Setting the actual value
Granting the permission just tells Kazibee where to look. The user still needs to provide the actual value:
dev@local:~/workspace $ # Set a local value (only in this directory)
dev@local:~/workspace $ kazibee env gmail --set CLIENT_ID=xxx CLIENT_SECRET=yyy
dev@local:~/workspace $ # Or set a global value (available everywhere)
dev@local:~/workspace $ kazibee env --global gmail --set CLIENT_ID=xxx CLIENT_SECRET=yyy
Skipping the interactive prompts
In CI environments or when reinstalling a plugin you have already configured, you can skip the permission prompts:
dev@local:~/workspace $ kazibee install gmail --skip-permissions
When --skip-permissions is used, any previously saved grants remain unchanged. New permissions that have never been granted will remain ungranted until the user runs the permission flow again.
What happens at runtime
Every time your plugin runs, Kazibee builds the env object by resolving each granted variable from the source the user selected:
For each key in permissions.json, check if the user granted it
Look up the value from the granted source (LOCAL store, host process.env, GLOBAL store, or SYSTEM store)

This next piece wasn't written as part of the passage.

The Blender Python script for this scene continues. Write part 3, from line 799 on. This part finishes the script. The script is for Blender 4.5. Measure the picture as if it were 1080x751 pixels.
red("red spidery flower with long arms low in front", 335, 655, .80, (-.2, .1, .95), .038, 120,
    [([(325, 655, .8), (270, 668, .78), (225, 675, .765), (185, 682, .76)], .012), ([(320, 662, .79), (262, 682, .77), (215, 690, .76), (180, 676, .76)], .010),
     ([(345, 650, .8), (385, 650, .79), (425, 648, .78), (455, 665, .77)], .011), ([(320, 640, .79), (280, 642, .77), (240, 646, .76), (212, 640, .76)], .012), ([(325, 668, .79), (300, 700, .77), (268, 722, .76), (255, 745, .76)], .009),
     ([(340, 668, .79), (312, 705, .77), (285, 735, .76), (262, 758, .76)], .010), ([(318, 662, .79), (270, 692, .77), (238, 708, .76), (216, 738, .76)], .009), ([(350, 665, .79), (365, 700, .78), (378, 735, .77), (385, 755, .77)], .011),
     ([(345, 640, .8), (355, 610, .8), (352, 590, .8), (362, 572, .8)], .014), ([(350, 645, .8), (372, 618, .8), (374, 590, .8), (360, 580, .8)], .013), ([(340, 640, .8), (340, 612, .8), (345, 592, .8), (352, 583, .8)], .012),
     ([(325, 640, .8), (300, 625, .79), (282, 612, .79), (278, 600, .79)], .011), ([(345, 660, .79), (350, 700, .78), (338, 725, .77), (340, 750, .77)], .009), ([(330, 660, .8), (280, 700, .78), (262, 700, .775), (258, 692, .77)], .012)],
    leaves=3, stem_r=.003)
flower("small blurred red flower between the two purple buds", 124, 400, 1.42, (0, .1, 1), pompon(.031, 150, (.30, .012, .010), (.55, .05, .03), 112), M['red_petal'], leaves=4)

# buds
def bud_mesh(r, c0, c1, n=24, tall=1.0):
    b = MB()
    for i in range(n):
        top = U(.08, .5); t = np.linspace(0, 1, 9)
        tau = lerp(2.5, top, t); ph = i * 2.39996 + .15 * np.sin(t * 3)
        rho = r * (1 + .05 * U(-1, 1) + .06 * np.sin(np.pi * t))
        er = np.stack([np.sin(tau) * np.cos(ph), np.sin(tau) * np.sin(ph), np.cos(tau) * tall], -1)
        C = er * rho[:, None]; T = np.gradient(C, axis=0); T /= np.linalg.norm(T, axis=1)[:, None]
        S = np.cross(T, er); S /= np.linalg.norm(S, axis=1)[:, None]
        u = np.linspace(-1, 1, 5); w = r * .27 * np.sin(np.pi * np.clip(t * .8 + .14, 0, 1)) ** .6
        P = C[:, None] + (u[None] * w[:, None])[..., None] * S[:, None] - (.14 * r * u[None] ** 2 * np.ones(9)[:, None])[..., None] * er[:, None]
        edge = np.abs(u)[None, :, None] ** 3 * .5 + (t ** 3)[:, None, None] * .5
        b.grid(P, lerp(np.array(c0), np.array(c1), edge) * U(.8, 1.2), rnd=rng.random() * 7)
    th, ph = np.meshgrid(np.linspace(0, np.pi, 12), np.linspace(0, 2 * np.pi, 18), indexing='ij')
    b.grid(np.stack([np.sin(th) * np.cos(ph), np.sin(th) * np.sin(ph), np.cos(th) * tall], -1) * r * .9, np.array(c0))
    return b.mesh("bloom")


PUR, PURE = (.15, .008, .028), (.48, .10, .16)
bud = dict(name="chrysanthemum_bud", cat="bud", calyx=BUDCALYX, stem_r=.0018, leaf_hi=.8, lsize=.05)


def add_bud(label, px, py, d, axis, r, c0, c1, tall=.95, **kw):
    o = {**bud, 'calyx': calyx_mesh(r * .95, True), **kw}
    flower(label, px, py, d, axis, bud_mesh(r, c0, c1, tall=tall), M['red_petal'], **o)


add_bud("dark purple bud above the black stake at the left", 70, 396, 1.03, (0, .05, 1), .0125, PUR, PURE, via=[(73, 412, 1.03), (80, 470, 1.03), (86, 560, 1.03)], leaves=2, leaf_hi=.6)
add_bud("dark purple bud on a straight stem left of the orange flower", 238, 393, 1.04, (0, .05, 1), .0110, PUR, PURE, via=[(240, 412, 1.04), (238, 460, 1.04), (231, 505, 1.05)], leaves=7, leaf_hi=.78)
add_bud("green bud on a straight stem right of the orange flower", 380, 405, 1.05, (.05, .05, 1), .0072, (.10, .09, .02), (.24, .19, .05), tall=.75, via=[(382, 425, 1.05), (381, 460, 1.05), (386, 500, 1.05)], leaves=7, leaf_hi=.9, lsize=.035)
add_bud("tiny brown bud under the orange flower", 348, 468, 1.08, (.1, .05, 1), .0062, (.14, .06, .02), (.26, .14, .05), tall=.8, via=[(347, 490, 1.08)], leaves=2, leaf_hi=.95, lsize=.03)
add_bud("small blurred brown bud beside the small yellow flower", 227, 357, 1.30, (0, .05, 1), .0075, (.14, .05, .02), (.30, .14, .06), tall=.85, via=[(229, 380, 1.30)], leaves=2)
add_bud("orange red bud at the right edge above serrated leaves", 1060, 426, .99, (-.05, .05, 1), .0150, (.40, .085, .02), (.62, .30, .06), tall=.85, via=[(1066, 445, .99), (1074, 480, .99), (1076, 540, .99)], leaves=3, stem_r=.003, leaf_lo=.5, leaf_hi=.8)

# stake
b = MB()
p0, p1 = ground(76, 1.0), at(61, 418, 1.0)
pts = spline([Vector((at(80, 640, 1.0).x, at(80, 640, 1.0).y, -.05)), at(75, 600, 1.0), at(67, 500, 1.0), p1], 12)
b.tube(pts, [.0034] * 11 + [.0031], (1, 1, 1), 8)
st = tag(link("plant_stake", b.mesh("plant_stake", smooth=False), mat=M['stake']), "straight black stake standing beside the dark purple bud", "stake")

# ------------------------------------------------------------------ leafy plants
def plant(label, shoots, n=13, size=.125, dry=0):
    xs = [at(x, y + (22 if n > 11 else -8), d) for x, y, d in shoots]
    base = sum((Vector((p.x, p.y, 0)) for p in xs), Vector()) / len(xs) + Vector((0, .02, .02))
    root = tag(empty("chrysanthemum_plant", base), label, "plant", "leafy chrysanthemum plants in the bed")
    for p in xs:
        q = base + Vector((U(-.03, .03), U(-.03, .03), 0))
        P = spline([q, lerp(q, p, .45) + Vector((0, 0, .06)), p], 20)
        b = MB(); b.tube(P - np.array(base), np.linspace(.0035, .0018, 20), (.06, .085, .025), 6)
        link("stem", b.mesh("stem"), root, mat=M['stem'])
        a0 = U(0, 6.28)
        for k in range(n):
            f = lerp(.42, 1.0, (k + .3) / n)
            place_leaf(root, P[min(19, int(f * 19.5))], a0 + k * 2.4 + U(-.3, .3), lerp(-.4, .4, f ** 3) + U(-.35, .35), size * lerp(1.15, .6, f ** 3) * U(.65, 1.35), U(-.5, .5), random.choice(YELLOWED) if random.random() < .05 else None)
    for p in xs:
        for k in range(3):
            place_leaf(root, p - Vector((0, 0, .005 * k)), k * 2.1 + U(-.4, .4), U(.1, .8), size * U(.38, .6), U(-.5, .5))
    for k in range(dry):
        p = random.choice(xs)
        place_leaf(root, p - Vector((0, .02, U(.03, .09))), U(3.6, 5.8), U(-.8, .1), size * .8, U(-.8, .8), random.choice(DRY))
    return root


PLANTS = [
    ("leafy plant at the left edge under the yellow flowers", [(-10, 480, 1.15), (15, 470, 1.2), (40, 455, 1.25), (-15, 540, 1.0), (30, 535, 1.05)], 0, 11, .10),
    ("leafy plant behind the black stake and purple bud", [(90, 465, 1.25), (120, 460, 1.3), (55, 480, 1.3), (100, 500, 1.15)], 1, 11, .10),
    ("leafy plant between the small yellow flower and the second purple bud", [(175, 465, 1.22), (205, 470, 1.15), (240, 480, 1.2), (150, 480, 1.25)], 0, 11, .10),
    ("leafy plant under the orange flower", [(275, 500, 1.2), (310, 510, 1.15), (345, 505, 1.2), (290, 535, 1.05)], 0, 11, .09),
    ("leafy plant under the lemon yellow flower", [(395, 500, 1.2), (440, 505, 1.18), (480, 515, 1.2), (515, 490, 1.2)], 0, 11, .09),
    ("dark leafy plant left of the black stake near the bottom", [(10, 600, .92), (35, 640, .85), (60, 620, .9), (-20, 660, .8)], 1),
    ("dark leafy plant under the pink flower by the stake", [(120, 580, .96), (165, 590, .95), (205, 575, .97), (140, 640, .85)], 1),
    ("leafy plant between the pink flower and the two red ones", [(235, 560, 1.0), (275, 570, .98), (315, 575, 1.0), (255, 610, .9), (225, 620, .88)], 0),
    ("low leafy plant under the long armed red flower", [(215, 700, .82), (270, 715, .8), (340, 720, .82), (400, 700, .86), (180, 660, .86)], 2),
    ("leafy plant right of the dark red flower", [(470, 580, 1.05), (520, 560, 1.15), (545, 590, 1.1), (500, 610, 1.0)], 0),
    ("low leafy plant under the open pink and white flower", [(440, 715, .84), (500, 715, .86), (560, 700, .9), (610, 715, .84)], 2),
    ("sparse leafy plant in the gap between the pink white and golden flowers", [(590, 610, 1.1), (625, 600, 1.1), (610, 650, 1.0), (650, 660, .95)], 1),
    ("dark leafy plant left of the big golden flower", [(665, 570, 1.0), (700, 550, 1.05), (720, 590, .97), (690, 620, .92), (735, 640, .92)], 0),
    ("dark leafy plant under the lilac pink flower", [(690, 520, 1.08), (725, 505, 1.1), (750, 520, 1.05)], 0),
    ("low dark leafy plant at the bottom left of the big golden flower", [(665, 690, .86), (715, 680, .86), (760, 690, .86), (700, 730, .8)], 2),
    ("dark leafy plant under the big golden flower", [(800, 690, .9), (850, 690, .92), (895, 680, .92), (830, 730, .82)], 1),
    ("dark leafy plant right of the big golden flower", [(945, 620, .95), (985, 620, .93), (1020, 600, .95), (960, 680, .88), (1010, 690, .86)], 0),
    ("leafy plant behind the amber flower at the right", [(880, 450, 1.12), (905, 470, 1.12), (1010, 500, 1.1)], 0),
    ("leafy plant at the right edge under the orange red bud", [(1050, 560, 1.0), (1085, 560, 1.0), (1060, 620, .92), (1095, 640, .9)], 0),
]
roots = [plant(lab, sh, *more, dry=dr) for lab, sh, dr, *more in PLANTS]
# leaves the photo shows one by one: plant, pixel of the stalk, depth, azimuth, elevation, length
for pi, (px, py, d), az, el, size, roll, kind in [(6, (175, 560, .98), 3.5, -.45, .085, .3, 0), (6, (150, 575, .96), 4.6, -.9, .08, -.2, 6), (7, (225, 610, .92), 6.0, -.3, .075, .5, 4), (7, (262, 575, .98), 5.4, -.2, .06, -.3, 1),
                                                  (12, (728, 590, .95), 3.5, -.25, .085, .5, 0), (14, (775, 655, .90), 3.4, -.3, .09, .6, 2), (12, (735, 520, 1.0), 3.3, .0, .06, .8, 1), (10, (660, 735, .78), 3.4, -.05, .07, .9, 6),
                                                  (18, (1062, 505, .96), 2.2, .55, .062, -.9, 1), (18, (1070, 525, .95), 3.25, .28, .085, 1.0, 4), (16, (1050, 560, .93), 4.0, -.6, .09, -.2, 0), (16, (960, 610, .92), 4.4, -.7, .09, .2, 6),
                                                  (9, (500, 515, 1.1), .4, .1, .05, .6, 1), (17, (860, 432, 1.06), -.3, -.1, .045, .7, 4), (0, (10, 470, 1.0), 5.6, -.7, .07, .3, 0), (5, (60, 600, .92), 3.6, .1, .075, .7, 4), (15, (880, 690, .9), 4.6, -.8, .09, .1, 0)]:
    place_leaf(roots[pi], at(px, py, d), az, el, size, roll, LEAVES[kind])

If the value exists, add it to the env object. If not, skip it
Pass the filtered env object to main(env)
No silent source substitution
If the user granted ENV:API_KEY but the key is not in their process.env, Kazibee will not silently fall back to LOCAL or GLOBAL. The variable simply will not be injected. This is a deliberate security choice — you always know exactly where your values are coming from.
Setup scripts (SYSTEM-level defaults)
If your plugin has sensible default values (like a default database URL or a default port), you can provide a setup script that runs once at install time. Values set by the setup script become SYSTEM-level entries — the lowest priority source, easily overridden by the user.
Declaring a setup script
{
"kazibee": {
"permissions": "./permissions.json",
"setup": "./setup.ts"
}
}
Writing the setup script
Export a default function that receives an empty env object. Set key-value pairs on it, and they become SYSTEM-level defaults:
export default async (env) => {
env.DATABASE_URL = "sqlite://local.db";
env.DEFAULT_PORT = "3000";
};
The setup script runs before the permission prompts, so SYSTEM values are available as an option during install. If the user later sets the same key via LOCAL or GLOBAL, their value takes precedence.
Troubleshooting
My plugin gets an empty env object
Check three things: (1) Your package.json points to the correct permissions.json path. (2) The user actually granted the permissions during install (re-run kazibee link without --skip-permissions to go through the prompts again). (3) The actual values were set in the granted source with kazibee env.
My variable is set, but the plugin does not see it
The value might exist in a different source than what was granted. If the user granted ENV:API_KEY but set the value with kazibee env --set (which writes to LOCAL), the plugin will not see it. Kazibee does not silently substitute sources. The source must match.
Multiple plugins need the same key
Use GLOBAL source for keys shared across plugins (like GEMINI_API_KEY). Set it once with kazibee env --global <plugin> --set KEY=value, and grant both plugins access from GLOBAL. Alternatively, use the ENV source if the key is already in your shell environment.